* BEGIN DATA LINES *

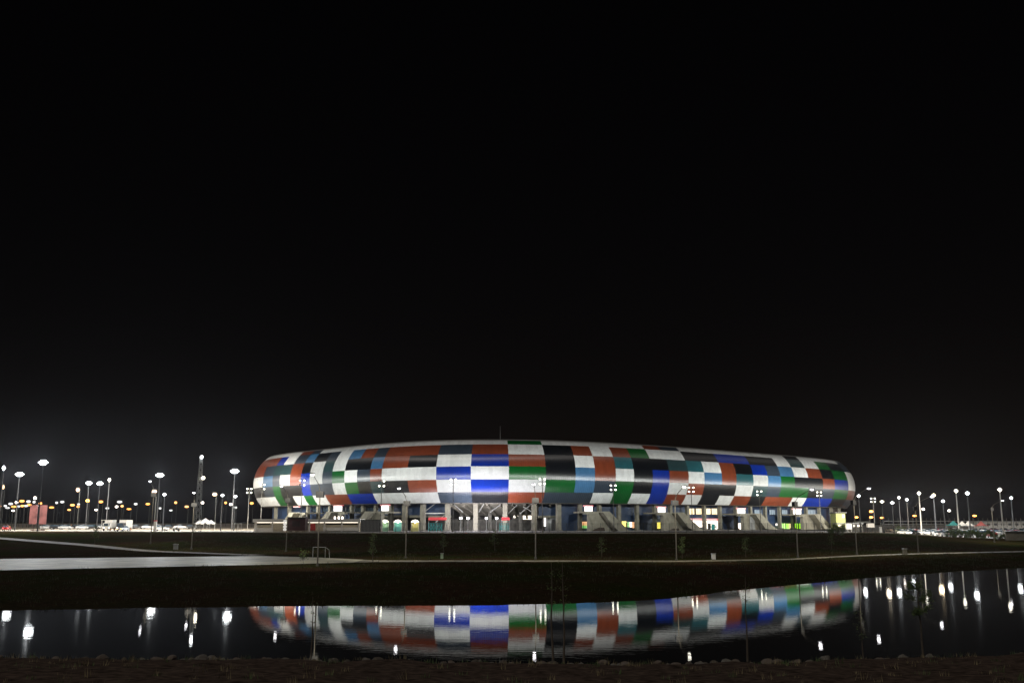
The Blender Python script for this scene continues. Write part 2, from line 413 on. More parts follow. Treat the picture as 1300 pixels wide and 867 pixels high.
def facade():
    vs, fs, ms, uvs = [], [], [], []
    for s0, s1, code in bays:
        ns = max(3, round((s1 - s0) / 2))
        for r in range(6):
            na = 5 if r < 5 else 3
            o = len(vs)
            for i in range(ns + 1):
                s = s0 + (s1 - s0) * i / ns
                for j in range(na + 1):
                    th = math.radians(ROWS[r] + (ROWS[r + 1] - ROWS[r]) * j / na)
                    x, y = cpt(s, R_T * (1 - math.cos(th))); vs.append(Vector((x, y, ZC + R_T * math.sin(th))) - ORG)
                    uvs.append((s, math.radians(ROWS[r] + (ROWS[r + 1] - ROWS[r]) * j / na) * R_T))
            for i in range(ns):
                for j in range(na):
                    a = o + i * (na + 1) + j; fs.append((a, a + na + 1, a + na + 2, a + 1)); ms.append(code[r])
    me = bpy.data.meshes.new('facade_cladding'); me.from_pydata(vs, [], fs)
    keys = list(FAC)
    for k in keys: me.materials.append(MATS['facade_' + FN[k]])
    ul = me.uv_layers.new(name='panel')
    for p, m in zip(me.polygons, ms):
        p.material_index = keys.index(m); p.use_smooth = True
        for li, vi in zip(p.loop_indices, p.vertices): ul.data[li].uv = uvs[vi]
    o = bpy.data.objects.new('facade_cladding', me); col.objects.link(o); o.parent = stad
facade()
def ring(name, prof, m, s0=0, s1=None, step=3.0, closed=True):
    """sheet swept along the stadium outline; prof = (inset, z) pairs"""
    s1 = CLEN if s1 is None else s1; n = max(2, round((s1 - s0) / step)); k = len(prof); vs = []
    for i in range(n + (0 if closed else 1)):
        s = s0 + (s1 - s0) * i / n
        for ins, z in prof:
            x, y = cpt(s, ins); vs.append((x, y, z))
    M = n if closed else n + 1; b = MB()
    b.add(vs, [(i * k + j, ((i + 1) % M) * k + j, ((i + 1) % M) * k + j + 1, i * k + j + 1) for i in range(n) for j in range(k - 1)], m)
    if name is None: return b
    return b.build(name, stad, ORG, smooth=False)
t54 = math.radians(54); zt54, in54 = ZC + R_T * math.sin(t54), R_T * (1 - math.cos(t54))
ring('roof', [(in54, zt54 + .05), (in54 + .5, zt54 + .35), (in54 + 1.2, zt54 + .4), (in54 + 30, zt54 + 2.0), (in54 + 30, zt54 + .8), (in54 + 1.5, zt54 - .8)], roofm)
zl, il = ZC - R_T * math.sin(PI / 4), R_T * (1 - math.cos(PI / 4))
ring('soffit', [(il - .02, zl - .02), (il + .25, zl - .22), (il + 6.5, zl - .1), (il + 6.5, zl + 1)], concrete_d)
# seating bowl behind the pillars
ring('seating_bowl', [(17, GZ), (17, 7.2), (30, 7.4), (30, 22)], concrete_d)
S = lambda px, ins=7.0: s_at(px, ins, 655)
def wall_seg(name, p0, p1, z0, z1, m, inset=7.2, th=.3):
    s0, s1 = S(p0, inset), S(p1, inset); n = max(1, round((s1 - s0) / 3)); b = MB()
    for i in range(n):
        a, c = s0 + (s1 - s0) * i / n, s0 + (s1 - s0) * (i + 1) / n
        f = [(*cpt(a, inset), z0), (*cpt(c, inset), z0), (*cpt(c, inset), z1), (*cpt(a, inset), z1)]
        g = [(*cpt(a, inset + th), z0), (*cpt(c, inset + th), z0), (*cpt(c, inset + th), z1), (*cpt(a, inset + th), z1)]
        b.prism(f, g, m)
    return b.build(name, stad, ORG)
ZT = zl - .12
wall_seg('wall', 330, 484, GZ, ZT, navy); wall_seg('upper_wall', 484, 572, 8.4, ZT, navy)
wall_seg('upper_wall', 684, 707, 8.3, ZT, navy)
wall_seg('wall', 707, 1056, GZ, ZT, navy)
wall_seg('end_wall', 1056, 1070, GZ, ZT, concrete_d)
wall_seg('cross_beam', 484, 572, 7.7, 8.4, concrete, 7.1, .6)
wall_seg('cross_beam', 684, 707, 7.6, 8.3, concrete, 7.1, .6)
for px in (350, 367, 391, 404, 419, 432, 446.5, 461, 477, 496, 514, 537, 568.5, 604, 641, 678, 709, 736, 761, 785.5, 808.5, 831, 851, 872.5, 894, 914, 934, 953, 971.5, 989.5, 1006, 1023.5, 1040, 1055.5, 1066):
    s = s_at(px, 5.2, 655); x, y = cpt(s, 5.2); w = 1.25 if 480 < px < 720 else 1.0
    b = MB(); b.box((x, y, (GZ + zl - .12) / 2), (w, w, zl - .12 - GZ), concrete, tang(s))
    b.box((x, y, GZ + .16), (w + .5, w + .5, .34), concrete_d, tang(s))
    b.build('pillar', stad, ORG)
for px in (506, 527, 553, 586, 622, 660, 694):         # second row of pillars deeper in the concourse
    s = s_at(px, 12.5, 655); x, y = cpt(s, 12.5)
    MB().box((x, y, (GZ + 10.4) / 2), (.9, .9, 10.4 - GZ), concrete_d, tang(s)).build('inner_pillar', stad, ORG)
for px in axis([(576, 704, 16)]):                       # sloping beams that carry the stand over the open entrance
    s = s_at(px, 6, 650); b = MB()
    p0, p1 = Vector((*cpt(s - 1.5, 6), zl - .5)), Vector((*cpt(s + 2.5, 16), 7.6))
    b.tube(p0, p1, .42, concrete, n=4); b.build('raker_beam', stad, ORG)
ring(None, [(6.2, zl - .15), (15.8, 8.3)], concrete, S(572), S(706), closed=False).build('sloping_slab', stad, ORG)
def brace(pa, pb, m=steel, r=.13):
    sa, sb = s_at(pa[0], 5.6, 650), s_at(pb[0], 5.6, 650)
    MB().tube((*cpt(sa, 5.6), z_at(*pa, sa, 5.6)), (*cpt(sb, 5.6), z_at(*pb, sb, 5.6)), r, m, n=6).build('brace', stad, ORG)
brace((540, 648.5), (553, 638.5)); brace((540, 651.5), (567, 651.3), whitep, .16); brace((553, 663), (567, 651.5))
brace((645, 652), (656, 641)); brace((660, 652), (675, 639.5)); brace((676, 650), (664, 643)); brace((576, 640), (588, 650)); brace((608, 650), (614, 639.5)); brace((622, 650), (636, 640))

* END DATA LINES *

* **INSTRUCTIONS TO FOLLOW**: Transcribe the whole listing exactly. Pictures are excluded.

* **THE COMPLETED TASK**:
The Blender Python script for this scene continues. Write part 2, from line 413 on. More parts follow. Treat the picture as 1300 pixels wide and 867 pixels high.
def facade():
    vs, fs, ms, uvs = [], [], [], []
    for s0, s1, code in bays:
        ns = max(3, round((s1 - s0) / 2))
        for r in range(6):
            na = 5 if r < 5 else 3
            o = len(vs)
            for i in range(ns + 1):
                s = s0 + (s1 - s0) * i / ns
                for j in range(na + 1):
                    th = math.radians(ROWS[r] + (ROWS[r + 1] - ROWS[r]) * j / na)
                    x, y = cpt(s, R_T * (1 - math.cos(th))); vs.append(Vector((x, y, ZC + R_T * math.sin(th))) - ORG)
                    uvs.append((s, math.radians(ROWS[r] + (ROWS[r + 1] - ROWS[r]) * j / na) * R_T))
            for i in range(ns):
                for j in range(na):
                    a = o + i * (na + 1) + j; fs.append((a, a + na + 1, a + na + 2, a + 1)); ms.append(code[r])
    me = bpy.data.meshes.new('facade_cladding'); me.from_pydata(vs, [], fs)
    keys = list(FAC)
    for k in keys: me.materials.append(MATS['facade_' + FN[k]])
    ul = me.uv_layers.new(name='panel')
    for p, m in zip(me.polygons, ms):
        p.material_index = keys.index(m); p.use_smooth = True
        for li, vi in zip(p.loop_indices, p.vertices): ul.data[li].uv = uvs[vi]
    o = bpy.data.objects.new('facade_cladding', me); col.objects.link(o); o.parent = stad
facade()
def ring(name, prof, m, s0=0, s1=None, step=3.0, closed=True):
    """sheet swept along the stadium outline; prof = (inset, z) pairs"""
    s1 = CLEN if s1 is None else s1; n = max(2, round((s1 - s0) / step)); k = len(prof); vs = []
    for i in range(n + (0 if closed else 1)):
        s = s0 + (s1 - s0) * i / n
        for ins, z in prof:
            x, y = cpt(s, ins); vs.append((x, y, z))
    M = n if closed else n + 1; b = MB()
    b.add(vs, [(i * k + j, ((i + 1) % M) * k + j, ((i + 1) % M) * k + j + 1, i * k + j + 1) for i in range(n) for j in range(k - 1)], m)
    if name is None: return b
    return b.build(name, stad, ORG, smooth=False)
t54 = math.radians(54); zt54, in54 = ZC + R_T * math.sin(t54), R_T * (1 - math.cos(t54))
ring('roof', [(in54, zt54 + .05), (in54 + .5, zt54 + .35), (in54 + 1.2, zt54 + .4), (in54 + 30, zt54 + 2.0), (in54 + 30, zt54 + .8), (in54 + 1.5, zt54 - .8)], roofm)
zl, il = ZC - R_T * math.sin(PI / 4), R_T * (1 - math.cos(PI / 4))
ring('soffit', [(il - .02, zl - .02), (il + .25, zl - .22), (il + 6.5, zl - .1), (il + 6.5, zl + 1)], concrete_d)
# seating bowl behind the pillars
ring('seating_bowl', [(17, GZ), (17, 7.2), (30, 7.4), (30, 22)], concrete_d)
S = lambda px, ins=7.0: s_at(px, ins, 655)
def wall_seg(name, p0, p1, z0, z1, m, inset=7.2, th=.3):
    s0, s1 = S(p0, inset), S(p1, inset); n = max(1, round((s1 - s0) / 3)); b = MB()
    for i in range(n):
        a, c = s0 + (s1 - s0) * i / n, s0 + (s1 - s0) * (i + 1) / n
        f = [(*cpt(a, inset), z0), (*cpt(c, inset), z0), (*cpt(c, inset), z1), (*cpt(a, inset), z1)]
        g = [(*cpt(a, inset + th), z0), (*cpt(c, inset + th), z0), (*cpt(c, inset + th), z1), (*cpt(a, inset + th), z1)]
        b.prism(f, g, m)
    return b.build(name, stad, ORG)
ZT = zl - .12
wall_seg('wall', 330, 484, GZ, ZT, navy); wall_seg('upper_wall', 484, 572, 8.4, ZT, navy)
wall_seg('upper_wall', 684, 707, 8.3, ZT, navy)
wall_seg('wall', 707, 1056, GZ, ZT, navy)
wall_seg('end_wall', 1056, 1070, GZ, ZT, concrete_d)
wall_seg('cross_beam', 484, 572, 7.7, 8.4, concrete, 7.1, .6)
wall_seg('cross_beam', 684, 707, 7.6, 8.3, concrete, 7.1, .6)
for px in (350, 367, 391, 404, 419, 432, 446.5, 461, 477, 496, 514, 537, 568.5, 604, 641, 678, 709, 736, 761, 785.5, 808.5, 831, 851, 872.5, 894, 914, 934, 953, 971.5, 989.5, 1006, 1023.5, 1040, 1055.5, 1066):
    s = s_at(px, 5.2, 655); x, y = cpt(s, 5.2); w = 1.25 if 480 < px < 720 else 1.0
    b = MB(); b.box((x, y, (GZ + zl - .12) / 2), (w, w, zl - .12 - GZ), concrete, tang(s))
    b.box((x, y, GZ + .16), (w + .5, w + .5, .34), concrete_d, tang(s))
    b.build('pillar', stad, ORG)
for px in (506, 527, 553, 586, 622, 660, 694):         # second row of pillars deeper in the concourse
    s = s_at(px, 12.5, 655); x, y = cpt(s, 12.5)
    MB().box((x, y, (GZ + 10.4) / 2), (.9, .9, 10.4 - GZ), concrete_d, tang(s)).build('inner_pillar', stad, ORG)
for px in axis([(576, 704, 16)]):                       # sloping beams that carry the stand over the open entrance
    s = s_at(px, 6, 650); b = MB()
    p0, p1 = Vector((*cpt(s - 1.5, 6), zl - .5)), Vector((*cpt(s + 2.5, 16), 7.6))
    b.tube(p0, p1, .42, concrete, n=4); b.build('raker_beam', stad, ORG)
ring(None, [(6.2, zl - .15), (15.8, 8.3)], concrete, S(572), S(706), closed=False).build('sloping_slab', stad, ORG)
def brace(pa, pb, m=steel, r=.13):
    sa, sb = s_at(pa[0], 5.6, 650), s_at(pb[0], 5.6, 650)
    MB().tube((*cpt(sa, 5.6), z_at(*pa, sa, 5.6)), (*cpt(sb, 5.6), z_at(*pb, sb, 5.6)), r, m, n=6).build('brace', stad, ORG)
brace((540, 648.5), (553, 638.5)); brace((540, 651.5), (567, 651.3), whitep, .16); brace((553, 663), (567, 651.5))
brace((645, 652), (656, 641)); brace((660, 652), (675, 639.5)); brace((676, 650), (664, 643)); brace((576, 640), (588, 650)); brace((608, 650), (614, 639.5)); brace((622, 650), (636, 640))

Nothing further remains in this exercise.